There are not just films but other books folded into this text, yet again, the task in translating was not to point them out and ‘solve’ these little puzzles but to refold them in. One of Fellous’s closest mentors was Roland Barthes – she wrote explicitly about his role in her writing in La Préparation de la vie, which was published immediately before this book – and she stops to recall his voice as a way of working back to his thinking. As she quotes Barthes, so I quote Richard Howard’s translation of Barthes on why writing in fragmentary, haiku-like ways made the most sense to him.
When my column appears, I am dismayed to see my little prose, my (studied) little syntax, in short my little form, crushed, as good as cancelled by the overpowered writing that surrounds us. Yet we do have to fight for softness: from the moment it’s deliberate, doesn’t softness become a force?
And Fellous then writes (in my translation): ‘I try to find my way back to him as he wrote these words, to fill in the colour of that moment,’ and so, in his wake, her book too becomes dedicated to the fight for softness, in honour of the man ‘who taught [her] to read the world’.

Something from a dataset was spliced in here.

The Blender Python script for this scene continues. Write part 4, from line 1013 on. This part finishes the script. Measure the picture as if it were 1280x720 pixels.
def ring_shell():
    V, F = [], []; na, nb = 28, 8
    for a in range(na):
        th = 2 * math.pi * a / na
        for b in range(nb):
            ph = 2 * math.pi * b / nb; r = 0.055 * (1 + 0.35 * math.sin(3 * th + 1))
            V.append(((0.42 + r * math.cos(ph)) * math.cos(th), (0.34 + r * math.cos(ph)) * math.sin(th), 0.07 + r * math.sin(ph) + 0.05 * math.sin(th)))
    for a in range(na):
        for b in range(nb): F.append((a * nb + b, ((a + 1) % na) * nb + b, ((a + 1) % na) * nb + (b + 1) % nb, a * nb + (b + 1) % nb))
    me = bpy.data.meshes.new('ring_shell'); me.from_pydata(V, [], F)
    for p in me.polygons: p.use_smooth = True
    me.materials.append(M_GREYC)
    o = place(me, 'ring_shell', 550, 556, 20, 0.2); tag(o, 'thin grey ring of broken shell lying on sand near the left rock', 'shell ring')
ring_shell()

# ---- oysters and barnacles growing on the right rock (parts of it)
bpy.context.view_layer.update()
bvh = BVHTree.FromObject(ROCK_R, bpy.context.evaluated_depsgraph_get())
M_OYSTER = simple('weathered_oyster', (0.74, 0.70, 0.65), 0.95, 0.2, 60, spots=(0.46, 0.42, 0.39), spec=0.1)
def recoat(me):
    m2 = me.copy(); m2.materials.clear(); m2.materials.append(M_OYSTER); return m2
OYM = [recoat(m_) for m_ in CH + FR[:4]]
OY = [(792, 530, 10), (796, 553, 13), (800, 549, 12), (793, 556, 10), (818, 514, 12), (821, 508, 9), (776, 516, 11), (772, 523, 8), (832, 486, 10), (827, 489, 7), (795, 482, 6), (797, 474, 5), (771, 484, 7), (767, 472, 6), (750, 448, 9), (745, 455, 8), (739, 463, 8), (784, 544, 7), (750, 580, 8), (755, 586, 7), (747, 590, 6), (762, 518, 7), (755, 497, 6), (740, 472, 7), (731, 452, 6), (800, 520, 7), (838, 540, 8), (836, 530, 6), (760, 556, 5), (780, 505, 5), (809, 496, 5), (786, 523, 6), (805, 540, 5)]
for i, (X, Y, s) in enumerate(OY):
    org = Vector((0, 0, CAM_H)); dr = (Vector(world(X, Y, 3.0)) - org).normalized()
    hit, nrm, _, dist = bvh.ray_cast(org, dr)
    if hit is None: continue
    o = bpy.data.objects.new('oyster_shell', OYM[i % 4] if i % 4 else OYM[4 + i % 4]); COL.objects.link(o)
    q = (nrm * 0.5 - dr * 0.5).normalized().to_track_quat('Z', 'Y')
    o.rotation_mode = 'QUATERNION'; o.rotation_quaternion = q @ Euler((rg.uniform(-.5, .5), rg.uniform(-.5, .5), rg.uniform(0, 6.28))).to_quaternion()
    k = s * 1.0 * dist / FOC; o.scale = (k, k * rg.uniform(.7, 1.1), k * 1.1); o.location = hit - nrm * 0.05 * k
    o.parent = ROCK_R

Fellous is not alone in reading the world through and with Barthes (among others). While completing my translation of Pièces Détachées, I had the interesting privilege of preparing (of course: not writing but preparing) for a postgraduate reading group on Kate Briggs’s This Little Art. In this book Briggs similarly seems to write and work in a Barthesian mode. She too privileges the short form in her brief, detached chapters, building her argument in a cobweb spiral rather than progressing forward from step to step. For both Briggs and Fellous, Barthes’s turn to the haiku, the import and centrality of a form so marginal in European literature, provides a key to accessing his thought and style, as well as an ethical standpoint.
Returning to Pièces Détachées, I translated my way through to the end and started back at the beginning so many times that the book rather lost its end and came to feel circular. My faltering world problem and a hundred others were solved along the way. But I still had not decided what to do about the title. Anne Michaels had stolen our ideal title with her 1996 (bestselling) novel Fugitive Pieces. My working title had been Loose Pieces; I realised that my editor had independently been calling it Spare Parts. Both are reasonable translations. Although arguably more accurate, Spare Parts seemed to diminish the book’s value, perhaps implying it was a random selection of out-takes from some other main event. Loose Pieces was less obviously problematic, but concomitantly less memorable, less telling in any way at all. For a while I liked In Pieces, which indicates both things cominf apart and the possibility of coming together, shattering and building. But I had to concede that falling apart was the dominant sense, which was not the neutral notion that came across in Fellous’s French. Seeking an alternative fragment from the text – our own pièce détachée if you like – my editor was struck by the line that imagined our whole world at sea, horizons at the mercy of peaks and troughs, never level for two moments together. We had This Tilting World.